En Laponia hace frío. Y en Pontevedra, a veces, también: cuando la climatología atlántica se atraviesa, su frescura cala hasta el último hueso. Por ello, el público de la Sala Karma, presto y dispuesto para recibir y (re)descubrir a The New Raemon en clave acústica (sin banda de acompañamiento), accedió al local con cierta antelación y agradeció que antes se subiese a las tablas la cálida y cándida Clara Viñals (de Renaldo & Clara). La catalana se plantó entre la penumbra del escenario mostrándose tan frágil como su cancionero, que necesitaba todo el silencio del mundo para ser interpretado y asimilado por la audiencia. Condición que no se cumplió del todo, ya que los murmullos de fondo se colaban inevitablemente, aunque no rompían la delicadeza original de piezas como “Lilà” o “D.”. Con todo, la barrera idiomática (letras cantadas en catalán más alguna que otra en francés, de ahí que Clara tratase de explicar la temática de lo que narraba, como el amor a distancia que describe “Migrador”), un molesto acople en el sonido de la sala que iba y venía y una linealidad acústica (alejada de sus matices en disco) que la cantautora no llegaba a superar distraían la atención de un respetable, por momentos, ocupado en otros menesteres.
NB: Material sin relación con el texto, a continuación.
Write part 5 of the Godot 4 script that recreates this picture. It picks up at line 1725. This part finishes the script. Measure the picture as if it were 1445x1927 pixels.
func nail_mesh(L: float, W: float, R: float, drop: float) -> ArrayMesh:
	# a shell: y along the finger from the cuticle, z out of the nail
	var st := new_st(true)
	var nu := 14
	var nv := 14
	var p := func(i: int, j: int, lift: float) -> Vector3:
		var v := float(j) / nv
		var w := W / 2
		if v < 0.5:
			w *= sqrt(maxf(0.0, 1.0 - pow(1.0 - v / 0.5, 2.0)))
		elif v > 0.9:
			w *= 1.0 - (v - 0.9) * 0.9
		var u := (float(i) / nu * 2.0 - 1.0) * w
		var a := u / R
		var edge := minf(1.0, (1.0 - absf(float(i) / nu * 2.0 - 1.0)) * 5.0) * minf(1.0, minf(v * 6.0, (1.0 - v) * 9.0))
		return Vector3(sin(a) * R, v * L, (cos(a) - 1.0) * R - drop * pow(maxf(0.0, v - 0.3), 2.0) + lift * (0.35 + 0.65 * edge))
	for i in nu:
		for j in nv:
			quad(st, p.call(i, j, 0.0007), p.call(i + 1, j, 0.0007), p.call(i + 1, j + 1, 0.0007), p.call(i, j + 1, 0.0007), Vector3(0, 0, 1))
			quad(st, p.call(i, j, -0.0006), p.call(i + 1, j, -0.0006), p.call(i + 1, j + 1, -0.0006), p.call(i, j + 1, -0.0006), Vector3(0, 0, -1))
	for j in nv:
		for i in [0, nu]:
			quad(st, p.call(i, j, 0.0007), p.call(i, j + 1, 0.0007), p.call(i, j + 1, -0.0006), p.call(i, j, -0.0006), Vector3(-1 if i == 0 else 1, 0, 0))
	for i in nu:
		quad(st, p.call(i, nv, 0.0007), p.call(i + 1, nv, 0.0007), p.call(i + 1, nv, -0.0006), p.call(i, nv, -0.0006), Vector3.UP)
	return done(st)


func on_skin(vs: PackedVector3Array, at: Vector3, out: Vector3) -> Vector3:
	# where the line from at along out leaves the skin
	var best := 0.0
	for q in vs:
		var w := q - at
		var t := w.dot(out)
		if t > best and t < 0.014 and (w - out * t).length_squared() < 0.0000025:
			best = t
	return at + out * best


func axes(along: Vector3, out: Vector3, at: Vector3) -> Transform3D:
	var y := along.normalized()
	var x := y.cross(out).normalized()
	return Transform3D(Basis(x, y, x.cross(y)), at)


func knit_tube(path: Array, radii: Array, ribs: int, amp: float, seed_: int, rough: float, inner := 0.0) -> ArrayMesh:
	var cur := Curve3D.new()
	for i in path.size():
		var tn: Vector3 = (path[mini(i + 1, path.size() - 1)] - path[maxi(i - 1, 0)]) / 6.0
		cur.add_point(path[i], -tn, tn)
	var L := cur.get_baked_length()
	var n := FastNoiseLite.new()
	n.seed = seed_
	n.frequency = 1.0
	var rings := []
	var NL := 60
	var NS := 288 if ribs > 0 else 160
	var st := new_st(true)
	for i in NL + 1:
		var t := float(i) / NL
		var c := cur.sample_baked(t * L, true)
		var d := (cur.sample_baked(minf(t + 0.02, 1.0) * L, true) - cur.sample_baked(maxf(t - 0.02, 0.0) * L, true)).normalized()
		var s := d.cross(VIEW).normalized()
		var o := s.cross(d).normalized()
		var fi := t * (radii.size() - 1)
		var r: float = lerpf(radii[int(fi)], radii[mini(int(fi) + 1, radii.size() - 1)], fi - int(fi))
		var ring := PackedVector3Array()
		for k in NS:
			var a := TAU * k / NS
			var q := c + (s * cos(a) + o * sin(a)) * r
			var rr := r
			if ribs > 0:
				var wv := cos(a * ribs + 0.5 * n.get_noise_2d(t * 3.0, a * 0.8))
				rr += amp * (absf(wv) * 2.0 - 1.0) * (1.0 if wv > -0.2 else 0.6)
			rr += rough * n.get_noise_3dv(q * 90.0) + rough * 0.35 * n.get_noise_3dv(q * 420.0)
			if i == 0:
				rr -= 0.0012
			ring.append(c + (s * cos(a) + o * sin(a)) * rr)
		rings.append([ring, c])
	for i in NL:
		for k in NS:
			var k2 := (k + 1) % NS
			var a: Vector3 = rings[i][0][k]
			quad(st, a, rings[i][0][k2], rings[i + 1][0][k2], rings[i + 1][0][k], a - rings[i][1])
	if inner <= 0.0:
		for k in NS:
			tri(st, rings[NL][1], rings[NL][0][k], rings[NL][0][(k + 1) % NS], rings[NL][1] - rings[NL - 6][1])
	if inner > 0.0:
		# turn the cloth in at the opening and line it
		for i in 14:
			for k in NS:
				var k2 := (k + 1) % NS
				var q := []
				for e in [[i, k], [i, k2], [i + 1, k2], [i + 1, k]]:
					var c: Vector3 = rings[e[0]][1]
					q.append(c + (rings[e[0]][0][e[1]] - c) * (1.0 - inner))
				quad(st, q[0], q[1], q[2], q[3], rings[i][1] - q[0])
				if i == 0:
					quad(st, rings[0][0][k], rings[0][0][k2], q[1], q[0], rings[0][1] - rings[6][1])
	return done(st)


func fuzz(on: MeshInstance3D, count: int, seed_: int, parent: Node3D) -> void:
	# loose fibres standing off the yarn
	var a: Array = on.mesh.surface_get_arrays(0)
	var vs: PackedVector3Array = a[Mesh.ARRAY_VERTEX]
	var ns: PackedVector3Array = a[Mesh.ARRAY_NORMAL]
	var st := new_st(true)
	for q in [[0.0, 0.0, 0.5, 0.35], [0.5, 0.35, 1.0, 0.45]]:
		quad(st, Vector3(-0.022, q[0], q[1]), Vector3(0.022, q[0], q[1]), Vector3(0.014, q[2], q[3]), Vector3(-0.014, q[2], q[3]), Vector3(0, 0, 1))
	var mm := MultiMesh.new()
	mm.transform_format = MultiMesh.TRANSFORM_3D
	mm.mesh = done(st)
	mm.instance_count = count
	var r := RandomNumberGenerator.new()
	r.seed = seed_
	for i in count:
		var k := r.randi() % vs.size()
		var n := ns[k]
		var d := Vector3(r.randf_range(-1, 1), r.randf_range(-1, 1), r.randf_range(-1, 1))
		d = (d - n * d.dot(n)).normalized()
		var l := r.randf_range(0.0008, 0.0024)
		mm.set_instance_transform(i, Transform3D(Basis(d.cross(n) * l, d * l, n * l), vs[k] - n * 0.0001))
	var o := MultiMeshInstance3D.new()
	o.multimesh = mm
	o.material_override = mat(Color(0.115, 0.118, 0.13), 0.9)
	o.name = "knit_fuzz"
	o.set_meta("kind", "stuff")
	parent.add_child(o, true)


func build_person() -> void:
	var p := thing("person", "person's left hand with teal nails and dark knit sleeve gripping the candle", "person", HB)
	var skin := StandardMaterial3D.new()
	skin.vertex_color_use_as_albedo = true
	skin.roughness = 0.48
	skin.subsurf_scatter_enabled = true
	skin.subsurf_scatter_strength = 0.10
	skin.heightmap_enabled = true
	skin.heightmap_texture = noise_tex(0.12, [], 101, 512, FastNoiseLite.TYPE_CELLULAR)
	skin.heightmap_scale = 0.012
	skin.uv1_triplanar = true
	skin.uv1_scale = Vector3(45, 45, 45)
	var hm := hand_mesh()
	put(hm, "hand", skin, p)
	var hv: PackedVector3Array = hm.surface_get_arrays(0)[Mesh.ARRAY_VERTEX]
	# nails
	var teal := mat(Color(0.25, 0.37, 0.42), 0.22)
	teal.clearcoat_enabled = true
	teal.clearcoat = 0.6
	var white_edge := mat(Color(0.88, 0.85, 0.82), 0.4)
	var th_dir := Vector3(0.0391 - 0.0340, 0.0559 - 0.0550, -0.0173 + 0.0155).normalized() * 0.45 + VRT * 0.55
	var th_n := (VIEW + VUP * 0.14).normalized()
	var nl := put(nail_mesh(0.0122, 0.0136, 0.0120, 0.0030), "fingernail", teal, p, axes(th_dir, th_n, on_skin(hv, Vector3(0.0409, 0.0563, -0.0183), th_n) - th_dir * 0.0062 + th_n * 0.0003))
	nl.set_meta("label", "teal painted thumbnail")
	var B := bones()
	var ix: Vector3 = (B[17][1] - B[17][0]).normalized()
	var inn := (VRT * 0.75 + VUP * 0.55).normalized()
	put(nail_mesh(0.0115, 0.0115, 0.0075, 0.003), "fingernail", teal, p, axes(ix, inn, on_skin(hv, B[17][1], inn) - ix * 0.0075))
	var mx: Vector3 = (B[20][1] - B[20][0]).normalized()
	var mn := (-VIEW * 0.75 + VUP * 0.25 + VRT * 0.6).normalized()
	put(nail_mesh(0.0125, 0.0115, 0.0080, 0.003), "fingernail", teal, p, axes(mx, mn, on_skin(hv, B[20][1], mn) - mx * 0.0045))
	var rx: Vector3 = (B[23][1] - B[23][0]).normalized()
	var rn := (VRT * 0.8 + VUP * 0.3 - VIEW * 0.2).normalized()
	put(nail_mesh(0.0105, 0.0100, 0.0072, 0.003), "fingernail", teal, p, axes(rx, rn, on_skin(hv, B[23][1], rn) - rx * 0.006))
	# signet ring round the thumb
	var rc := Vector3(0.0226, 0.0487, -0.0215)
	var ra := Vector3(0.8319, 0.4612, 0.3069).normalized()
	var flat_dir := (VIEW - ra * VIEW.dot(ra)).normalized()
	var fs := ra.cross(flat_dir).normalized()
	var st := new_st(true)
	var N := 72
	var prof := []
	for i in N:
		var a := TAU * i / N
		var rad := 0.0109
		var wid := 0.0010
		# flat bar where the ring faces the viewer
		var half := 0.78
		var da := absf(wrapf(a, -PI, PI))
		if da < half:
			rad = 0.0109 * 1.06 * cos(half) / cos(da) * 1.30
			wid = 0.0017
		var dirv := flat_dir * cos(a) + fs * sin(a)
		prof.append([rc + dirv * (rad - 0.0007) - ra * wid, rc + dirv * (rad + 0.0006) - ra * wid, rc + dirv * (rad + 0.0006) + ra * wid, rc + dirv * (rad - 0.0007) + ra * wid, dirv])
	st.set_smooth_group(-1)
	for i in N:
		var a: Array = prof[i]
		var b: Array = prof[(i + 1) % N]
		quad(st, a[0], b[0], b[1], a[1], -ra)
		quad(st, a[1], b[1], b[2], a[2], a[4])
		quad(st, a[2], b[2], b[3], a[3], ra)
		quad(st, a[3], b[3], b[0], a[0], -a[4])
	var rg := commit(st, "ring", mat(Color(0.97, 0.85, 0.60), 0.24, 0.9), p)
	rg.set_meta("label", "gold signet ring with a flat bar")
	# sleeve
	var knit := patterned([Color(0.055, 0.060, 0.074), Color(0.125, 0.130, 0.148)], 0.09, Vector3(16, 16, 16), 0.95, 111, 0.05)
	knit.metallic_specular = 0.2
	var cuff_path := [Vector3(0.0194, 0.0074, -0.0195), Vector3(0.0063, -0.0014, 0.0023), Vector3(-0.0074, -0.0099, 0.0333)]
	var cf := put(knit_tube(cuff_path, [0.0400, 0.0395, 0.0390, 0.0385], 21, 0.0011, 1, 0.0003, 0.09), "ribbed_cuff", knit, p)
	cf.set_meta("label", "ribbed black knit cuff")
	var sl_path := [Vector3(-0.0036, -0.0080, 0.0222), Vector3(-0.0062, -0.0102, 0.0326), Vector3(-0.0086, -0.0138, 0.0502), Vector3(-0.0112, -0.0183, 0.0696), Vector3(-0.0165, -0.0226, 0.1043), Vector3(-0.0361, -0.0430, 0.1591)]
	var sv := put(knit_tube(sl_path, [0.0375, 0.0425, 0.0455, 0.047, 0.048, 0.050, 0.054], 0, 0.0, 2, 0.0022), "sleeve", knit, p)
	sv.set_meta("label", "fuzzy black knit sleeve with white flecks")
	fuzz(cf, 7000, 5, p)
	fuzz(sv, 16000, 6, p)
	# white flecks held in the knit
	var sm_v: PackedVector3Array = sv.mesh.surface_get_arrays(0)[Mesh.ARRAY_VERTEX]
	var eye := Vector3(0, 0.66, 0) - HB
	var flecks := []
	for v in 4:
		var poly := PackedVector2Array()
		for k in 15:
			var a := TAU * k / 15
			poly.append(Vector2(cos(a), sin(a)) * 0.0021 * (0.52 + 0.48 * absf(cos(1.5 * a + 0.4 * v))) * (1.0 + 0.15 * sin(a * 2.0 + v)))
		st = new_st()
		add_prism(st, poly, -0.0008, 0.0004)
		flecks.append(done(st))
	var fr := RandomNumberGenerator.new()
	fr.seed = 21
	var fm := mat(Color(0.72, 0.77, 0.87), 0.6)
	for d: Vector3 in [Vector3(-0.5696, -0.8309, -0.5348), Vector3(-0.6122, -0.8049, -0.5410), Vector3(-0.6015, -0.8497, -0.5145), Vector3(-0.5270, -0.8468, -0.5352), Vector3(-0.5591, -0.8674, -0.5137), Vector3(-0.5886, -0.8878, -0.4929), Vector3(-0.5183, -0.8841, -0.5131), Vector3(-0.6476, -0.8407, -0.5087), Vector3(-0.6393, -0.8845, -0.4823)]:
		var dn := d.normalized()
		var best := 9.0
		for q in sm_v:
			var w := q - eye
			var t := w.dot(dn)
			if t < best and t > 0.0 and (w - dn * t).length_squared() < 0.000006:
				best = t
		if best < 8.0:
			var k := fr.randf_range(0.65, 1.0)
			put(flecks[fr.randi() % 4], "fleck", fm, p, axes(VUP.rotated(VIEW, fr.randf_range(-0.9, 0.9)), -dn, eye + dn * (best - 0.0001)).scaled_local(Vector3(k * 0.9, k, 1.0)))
Sí, Clara había encendido la hoguera para ofrecer calor, pero quizá no se encontraba en el lugar ni en la hora adecuados para que sus modos cuajasen satisfactoriamente.
La situación cambió con Ramón Rodríguez, The New Raemon. Y eso que los conciertos acústicos suelen tener dos caras: una en la que los seguidores del artista de turno disfrutan al 100% con la manera en que transforma su repertorio; y otra en la que el interés de los no tan fieles puede decaer si no les engancha una propuesta que se desmarca, en cierto modo, de lo escuchado en disco. Con el músico barcelonés pasó todo de lo primero y nada de lo segundo: aun con la guitarra desenchufada, conservó intacta la intensidad de “Risas Enlatadas” y “La Ofensa”, los dos temas de “Tinieblas, Por Fin” (Marxophone, 2012) con los que arrancó su show. A falta de electricidad en las seis cuerdas, era la voz de Rodríguez, grave y directa, la que iba tomando las riendas, amoldándose perfectamente a los tramos sensibles, profundos (“El Verdugo”) e incluso los que desprendían cierto aire dramático (la relectura, interpretada in crescendo, de “Te Debo un Baile” de Nueva Vulcano).
Al mismo tiempo, Rodríguez buscaba conectar entre canción y canción con un público que le facilitaba la tarea. En este caso, la teórica cercanía que debía establecerse entre músico y audiencia fluía y aumentaba a medida que avanzaba un setlist que dejaba en los huesos la reciente deriva rock de The New Raemon y viraba, si era necesario, hacia direcciones más pop, como en “La Cafetera”, rematada con una coda final ejecutada según los modos tragicómicos de Miguel Ángel Blanca de Manos de Topo. Música y sentido del humor, buena mezcla. Aunque el compositor catalán también ofreció otra clase de sorpresas: por ejemplo, una nueva versión, la de “Virginia”, de David Bazan; un recuerdo al “Wicked Game” de Chris Isaak como broche a “Elena-na”; y el rescate de “Repartiendo el Sombrero”, nacida de su colaboración con Francisco Nixon y Ricardo Vicente. Al set, rico y variado, no le faltó ningún ingrediente, ni siquiera dos de las piezas más esperadas: “Marathon Man”, en formato light pero enérgica; y “Tú, Garfunkel”, que se acabó convirtiendo en un pretexto ideal para realizar un pequeño karaoke a pachas entre el público y Rodríguez.
Justo antes del final, no resultaba descabellado pensar que el catalán había seguido la estela y el espíritu, salvando las distancias estilísticas, de ese cantautor norteamericano con el que comparte apellido y que ahora está tan en boga: después de que se despidiera entregando su última revisión, la de la feliz y luminosa “I’m In Love With A Girl” de Big Star, buena parte del público había encontrado a su particular sugar man.